Authors
A C L Holden
Published in
Australian dental journal. Aug 15, 2025. Epub Aug 15, 2025.
Abstract
The early use of superannuation savings towards dental treatment is a phenomenon that has emerged in recent years within Australia. This research investigates the media's response and coverage of how this usage of private, yet segregated funds has developed and grown. Through analysing the media's portrayal of this issue, valuable insights into dentists' evolving professionalism and societal attitudes towards oral health can be gained.
A search of two online databases and the grey literature was used to identify relevant media sources that related to the utilisation of superannuation funding to facilitate accessing dental care in the Australian private sector. A discourse analysis methodology was used to analyse the corpus of articles identified through the search strategy.

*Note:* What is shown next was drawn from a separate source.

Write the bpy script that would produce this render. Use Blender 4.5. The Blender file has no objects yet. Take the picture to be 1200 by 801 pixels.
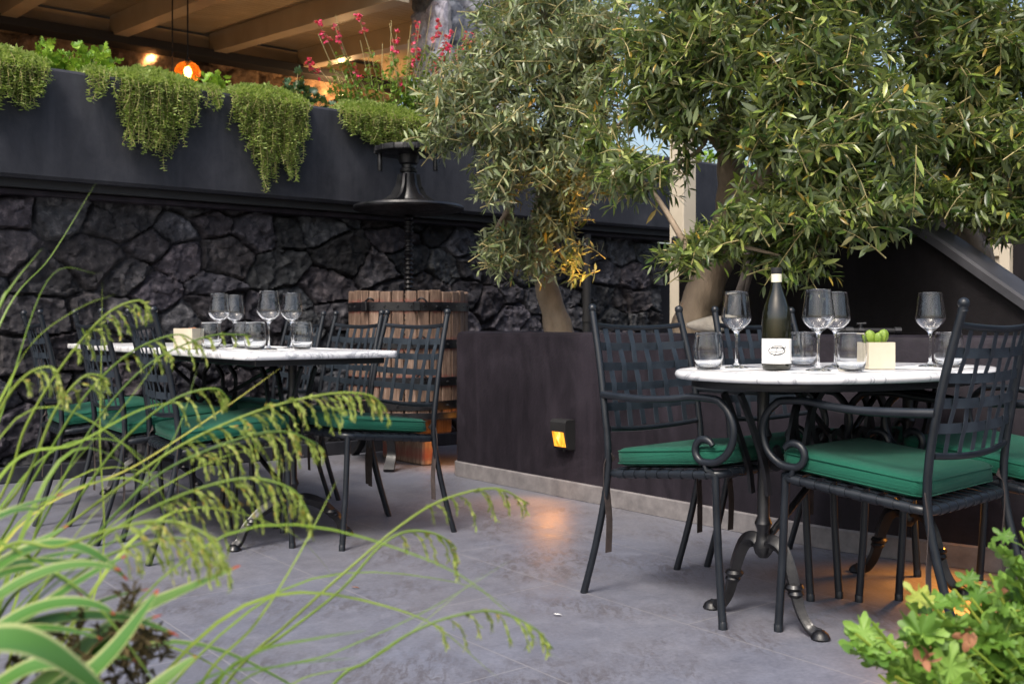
import bpy, bmesh, math, random
import numpy as np
from mathutils import Vector, Matrix
R = math.radians
rng = np.random.default_rng(7)
random.seed(7)
scene = bpy.context.scene
col = scene.collection

# ------------------------------------------------------------------ frame of the place
HC = 0.88                      # eye height
UX, UY = 0.79, 0.613           # along the back wall (to the right, receding)
ANG_U = math.atan2(UY, UX)
_l = math.hypot(UX, UY); UX /= _l; UY /= _l
def W(u, v, z=0.0):            # courtyard axes -> world
    return np.array((UX*u + UY*v, UY*u - UX*v, z))
def at(px, py, Y):             # measured photo point at distance Y -> world
    return np.array(((px-600)/1200*Y, Y, HC + (380-py)/1200*Y))
def uv(P): return (UX*P[0]+UY*P[1], UY*P[0]-UX*P[1])
def nrm(a):
    a = np.asarray(a, float); n = np.linalg.norm(a, axis=-1, keepdims=True)
    return a/np.maximum(n, 1e-9)

# ------------------------------------------------------------------ mesh builder
class MB:
    def __init__(s): s.V=[]; s.F=[]; s.n=0
    def add(s, V, Fs):
        V = np.asarray(V, float).reshape(-1,3)
        for f in Fs:
            f = np.asarray(f, np.int64)
            if f.size: s.F.append(f + s.n)
        s.V.append(V); s.n += len(V)
        return s
    def sweep(s, pts, prof, scale=None, up=None, closed=False, cap=True):
        pts = np.asarray(pts, float); prof = np.asarray(prof, float)
        n = len(pts); k = len(prof)
        if closed: T = np.roll(pts,-1,0)-np.roll(pts,1,0)
        else:
            T = np.empty_like(pts); T[1:-1]=nrm(pts[2:]-pts[1:-1])+nrm(pts[1:-1]-pts[:-2]); T[0]=pts[1]-pts[0]; T[-1]=pts[-1]-pts[-2]
        T = nrm(T)
        sc = np.ones((n,2)) if scale is None else np.asarray(scale,float)
        if sc.ndim==1: sc = np.stack([sc,sc],1)
        V = np.zeros((n,k,3))
        if up is None:
            a = np.array((0,0,1.0)) if abs(T[0][2])<.9 else np.array((1.0,0,0))
            b = nrm(np.cross(T[0],a))
            for i in range(n):
                b = nrm(b - T[i]*np.dot(b,T[i])); c = np.cross(b,T[i])
                V[i] = pts[i] + np.outer(prof[:,0]*sc[i,0],b) + np.outer(prof[:,1]*sc[i,1],c)
        else:
            up = np.asarray(up,float)
            for i in range(n):
                uu = up if up.ndim==1 else up[i]
                b = nrm(np.cross(T[i],uu)); c = np.cross(b,T[i])
                m = 1.0
                if 0<i<n-1 and not closed:       # mitre
                    d1 = nrm(pts[i]-pts[i-1]); m = 1/max(.35, abs(np.dot(d1,T[i])))
                V[i] = pts[i] + np.outer(prof[:,0]*sc[i,0]*m,b) + np.outer(prof[:,1]*sc[i,1],c)
        idx = np.arange(n*k).reshape(n,k)
        nx = np.roll(idx,-1,1)
        if closed: A=idx; B=nx; C=np.roll(nx,-1,0); D=np.roll(idx,-1,0)
        else: A=idx[:-1]; B=nx[:-1]; C=nx[1:]; D=idx[1:]
        fs=[np.stack([A,B,C,D],-1).reshape(-1,4)]
        if cap and not closed: fs += [idx[0][::-1][None,:], idx[-1][None,:]]
        return s.add(V.reshape(-1,3), fs)
    def tube(s, pts, r, n=8, closed=False, cap=True):
        a = np.arange(n)*2*math.pi/n
        prof = np.stack([np.cos(a),np.sin(a)],1)
        sc = np.full(len(pts), r) if np.isscalar(r) else np.asarray(r,float)
        return s.sweep(pts, prof, sc, None, closed, cap)
    def lathe(s, prof, c=(0,0,0), n=24, cap0=False, cap1=False):
        prof=np.asarray(prof,float); k=len(prof); a=np.arange(n)*2*math.pi/n
        V=np.zeros((k,n,3)); V[:,:,0]=prof[:,0:1]*np.cos(a); V[:,:,1]=prof[:,0:1]*np.sin(a); V[:,:,2]=prof[:,1:2]
        idx=np.arange(k*n).reshape(k,n); nx=np.roll(idx,-1,1)
        fs=[np.stack([idx[:-1],nx[:-1],nx[1:],idx[1:]],-1).reshape(-1,4)]
        if cap0: fs.append(idx[0][::-1][None,:])
        if cap1: fs.append(idx[-1][None,:])
        return s.add(V.reshape(-1,3)+np.asarray(c), fs)
    def box(s, c, size, bev=0.0, rot=0.0, seg=1, M=None):
        bm=bmesh.new(); bmesh.ops.create_cube(bm,size=1.0)
        for v in bm.verts: v.co=Vector((v.co.x*size[0],v.co.y*size[1],v.co.z*size[2]))
        if bev>0: bmesh.ops.bevel(bm,geom=list(bm.edges),offset=bev,segments=seg,affect='EDGES',profile=.5)
        mat = M if M is not None else Matrix.Rotation(rot,4,'Z')
        bm.transform(Matrix.Translation(Vector(c)) @ mat)
        bm.verts.index_update()
        V=[v.co[:] for v in bm.verts]; by={}
        for f in bm.faces: by.setdefault(len(f.verts),[]).append([v.index for v in f.verts])
        bm.free()
        return s.add(V,[np.array(x) for x in by.values()])
    def ubox(s, u0,u1,v0,v1,z0,z1,bev=0.0):       # box in courtyard axes
        c=W((u0+u1)/2,(v0+v1)/2,(z0+z1)/2)
        return s.box(c,(u1-u0,v1-v0,z1-z0),bev,math.atan2(UY,UX))
    def leaves(s, P, D, N, L, Wd, fold=.18, curl=.12, l1=.3, l2=.68, w2=.85):
        P=np.asarray(P,float); n=len(P)
        D=nrm(D); N=nrm(N-D*np.sum(N*D,1,keepdims=True)); S=np.cross(D,N)
        L=np.broadcast_to(np.asarray(L,float),(n,))[:,None]; Wd=np.broadcast_to(np.asarray(Wd,float),(n,))[:,None]
        curl=np.broadcast_to(np.asarray(curl,float),(n,))[:,None]
        m1=P+D*L*l1-N*Wd*0; m2=P+D*L*l2-N*curl*L*.35
        tip=P+D*L-N*curl*L
        a1=m1+S*Wd*.5+N*fold*Wd; b1=m1-S*Wd*.5+N*fold*Wd
        a2=m2+S*Wd*.5*w2+N*fold*Wd; b2=m2-S*Wd*.5*w2+N*fold*Wd
        V=np.stack([P,a1,a2,tip,b2,b1,m1,m2],1).reshape(-1,3)
        o=(np.arange(n)*8)[:,None]
        tri=np.array([[0,1,6],[7,2,3],[0,6,5],[7,3,4]]); q=np.array([[6,1,2,7],[5,6,7,4]])
        T=(o[:,:,None]+tri[None]).reshape(-1,3); Q=(o[:,:,None]+q[None]).reshape(-1,4)
        return s.add(V,[T,Q])
    def stamp(s, V0, Fs0, P, X, Y, Z, sc):        # copies of a small template
        P=np.asarray(P,float); n=len(P); V0=np.asarray(V0,float); k=len(V0)
        sc=np.broadcast_to(np.asarray(sc,float),(n,))[:,None,None]
        V=P[:,None,:]+sc*(V0[None,:,0:1]*X[:,None,:]+V0[None,:,1:2]*Y[:,None,:]+V0[None,:,2:3]*Z[:,None,:])
        o=(np.arange(n)*k)
        return s.add(V.reshape(-1,3),[(o[:,None,None]+np.asarray(f)[None]).reshape(-1,np.asarray(f).shape[1]) for f in Fs0])
    def mesh(s, name, loc=None, smooth=None):
        V=np.concatenate(s.V) if s.V else np.zeros((0,3))
        if loc is not None: V=V-np.asarray(loc)
        me=bpy.data.meshes.new(name)
        sizes=np.concatenate([np.full(len(f),f.shape[1]) for f in s.F]); li=np.concatenate([f.reshape(-1) for f in s.F])
        me.vertices.add(len(V)); me.vertices.foreach_set('co',V.astype(np.float32).reshape(-1))
        me.loops.add(len(li)); me.loops.foreach_set('vertex_index',li.astype(np.int32))
        me.polygons.add(len(sizes)); st=np.concatenate([[0],np.cumsum(sizes)[:-1]])
        me.polygons.foreach_set('loop_start',st.astype(np.int32))
        try: me.polygons.foreach_set('loop_total',sizes.astype(np.int32))
        except Exception: pass
        me.update(calc_edges=True); me.validate()
        if smooth is None: me.polygons.foreach_set('use_smooth',np.zeros(len(me.polygons),bool))
        else:
            me.polygons.foreach_set('use_smooth',np.ones(len(me.polygons),bool))
            if smooth<180: me.set_sharp_from_angle(angle=R(smooth))
        return me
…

A total of 36 separate, non-duplicate media articles were located through the search strategy. The discourse within the texts was examined and the key themes and power dynamics that emerged were explored in detail. The three themes used to structure the discussion of the corpus of articles were: (1) outrage at the necessity of compassionate release of superannuation for essential dental care; (2) the abuse of the compassionate release of superannuation for elective and cosmetic dental care; and (3) exploitation of vulnerable consumers by professionals.
The overarching discourse relating to early superannuation access to fund dental care was negative, with media articles covering instances of consumers losing their money, having to pay more tax as a result of accessing their superannuation early than they were expecting, and the reality that accessing superannuation early has significant financial impacts later in life. Dentists and third-party access facilitators were portrayed as being exploitative and lacking in transparency in relation to the costs involved in early superannuation access. Dentists were also suggested to be aiding in the inappropriate access of superannuation funds for treatment that was largely elective and cosmetic in nature, rather than being more essential in nature in alignment with the intentions of the early compassionate release scheme.
PMID:
40817600
Bibliographic data and abstract were imported from PubMed on 16 Aug 2025.